Training for Performance

Training for Performance

Training for Performance– Achieving excellence through performance is accomplished in two major ways. The first way is taking a proactive stance by unearthing or preventing counter-productive methods. For example, you might implement diversity and sexual harassment training programs before they become a problem within the organization.

The second way is to correct performance problems that arise within the organization. This is accomplished by first, identifying the root cause and secondly, implementing a plan of action to correct the problem. Although people are our are a most important asset, sometimes it seems as if they are our biggest headache.

There are four major causes of performance problems:

Knowledge or Skills: The employee does not know how to perform the process correctly – lack of skills, knowledge, or abilities.

Process: The problem is not employee related, but is caused by working conditions, bad processes, etc, etc.

Resources: Lack of resources or technology.

Motivation or Culture: The employee knows how to perform, but does so incorrectly.

The Performance Analysis Quadrant (PAQ) is a tool to help in the identification. By asking two questions, “Does the employee have adequate job knowledge?” and “does the employee have the proper attitude (desire) to perform the job?” and assigning a numerical rating between 1 and 10 for each answer, will place the employee in 1 of 4 the performance quadrants: Does the employee have the proper attitude (desire) to perform the job?
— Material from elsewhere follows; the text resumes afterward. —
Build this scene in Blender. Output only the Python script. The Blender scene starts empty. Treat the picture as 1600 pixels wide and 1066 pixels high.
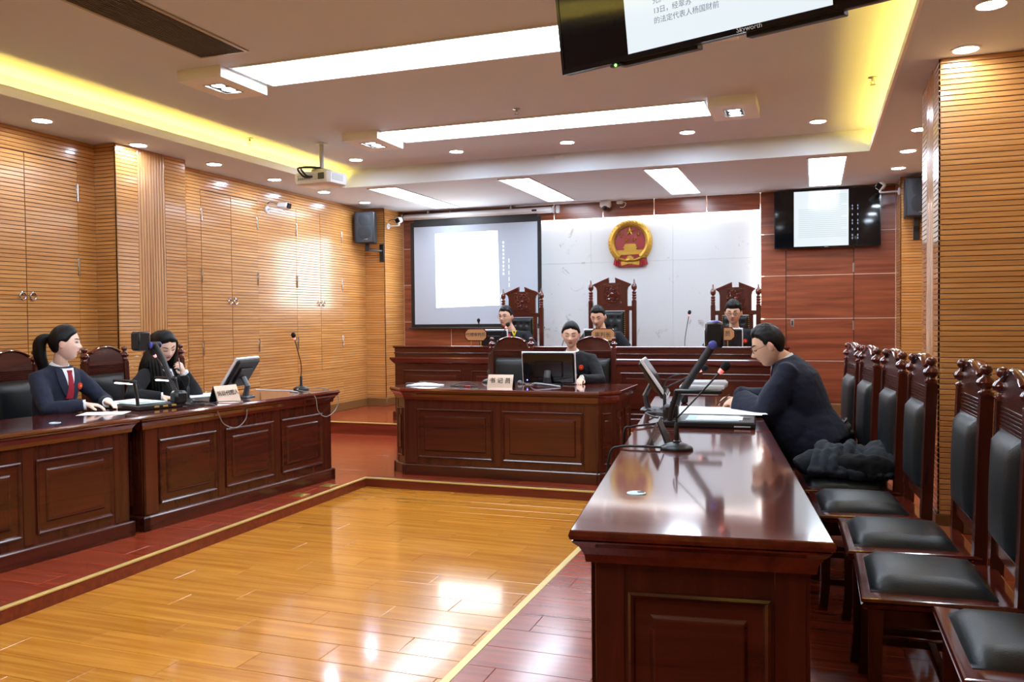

  • Quadrant a (Motivation): If the employee has sufficient job knowledge but has an improper attitude, this may be classed as motivational problem. The consequences (rewards) of the person’s behavior will have to be adjusted. This is not always bad…the employee just might not realize the consequence of his or her actions.
  • Quadrant B (Resource/Process/Environment): If the employee has both job knowledge and a favorable attitude, but performance is unsatisfactory, then the problem may be out of control of the employee i.e. lack of resources or time, task needs process improvement, the work station is not ergonomically designed, etc.
  • Quadrant C (Selection): If the employee lacks both job knowledge and a favorable attitude, that person may be improperly placed in the position. This may imply a problem with employee selection or promotion, and suggest that a transfer or discharge be considered.
  • Quadrant D (Training): If the employee desires to perform, but lacks the requisite job knowledge or skills, then additional training may be the answer.

Also note that the fix does not have to be the same as the cause. For example, you can often fix a process problem with training or maybe fix a motivation problem with altitude or (affective domain) training. Show, Tell, Do, and Check.